Solving the equation in natural numbers

Question

How can I find the solutions in natural numbers for the following equation?

$$a_{1}x_{1}+a_{2}x_{2}+\cdots +a_{n}x_{n}=b$$

Where $x_{1},...,x_{n}$ are unknown.

I want to find the whole of solutions in algorithmic method.

Answer 1

If you are looking for integer solutions, then integer solutions to the equation exists iff $\gcd(a_1,a_2,\ldots,a_n)$ divides $b$. This is known as generalized Bezout's lemma and solutions can be obtained algorithmically using generalized Euclid's algorithm.

If you are looking for natural number solutions, then obtain the class of infinite solutions using the above method and enforce non-negativity to obtain natural number solutions.

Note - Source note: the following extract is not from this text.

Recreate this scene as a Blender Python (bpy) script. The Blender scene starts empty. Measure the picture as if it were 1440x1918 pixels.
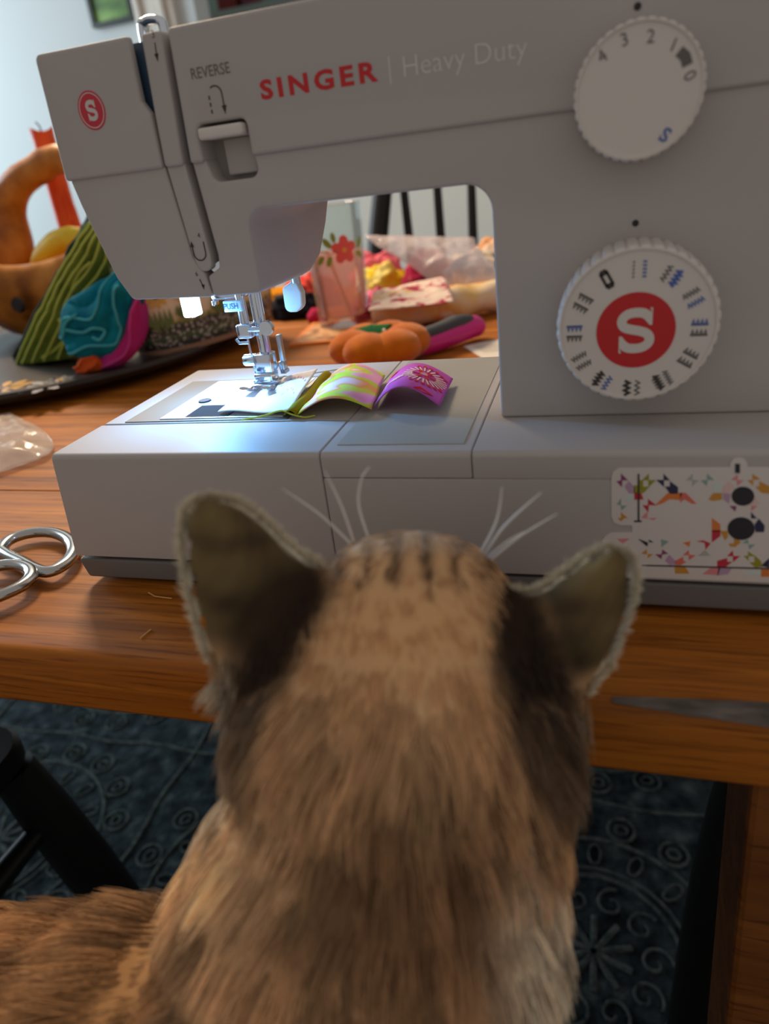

For instance, if you are looking for non-negative integer solutions to $$2x+3y+5z=13$$ we proceed as follows. Since $\gcd(3,5)=1$, set $w=3y+5z$, which gives us $$2x+w = 13$$ A solution is given by $(x,w) = (3,7)$. Hence, all solution are given by $(x,w) = (3+m,7-2m)$. Now let us solve $3y+5z=w = 7-2m$. A solution to this is given by $(y,z) = (-1+m,2-m)$. Hence, all solutions are given by $(y,z) = (-1+m-5n,2-m+3n)$. Hence, all integer solutions are given by $$(x,y,z) = (3+m,-1+m-5n,2-m+3n)$$ Enforcing $x,y,z \geq 0$, we obtain that $m \geq -3$, $-1+m-5n \geq 0$ and $2-m+3n \geq 0$. This gives us $m \geq -3$ and $\dfrac{m-2}3\leq n \leq \dfrac{m-1}5$, which in turn gives us that $5m-10 \leq 3m-3 \implies 2m \leq 7$. Hence, $m \in \{0,\pm1,\pm2,\pm3\}$. Obtain the value of $n$ for each $m$ and hence solve for $x,y,z$. 

Answer 2

@user17762 has the perfect answer for integer numbers. For engineering, you can extend this problem even with $x_{i} \in \mathbb{R}^{N}$ Assume that the problem has $n$ unknown variables, the number of independent equations are $m$, so:

• If $m = n$, the problem is trivial (full rank)
• If $m <n $, the problem is low-rank (NP-hard). You can apply some theories such as convex optimization to solve.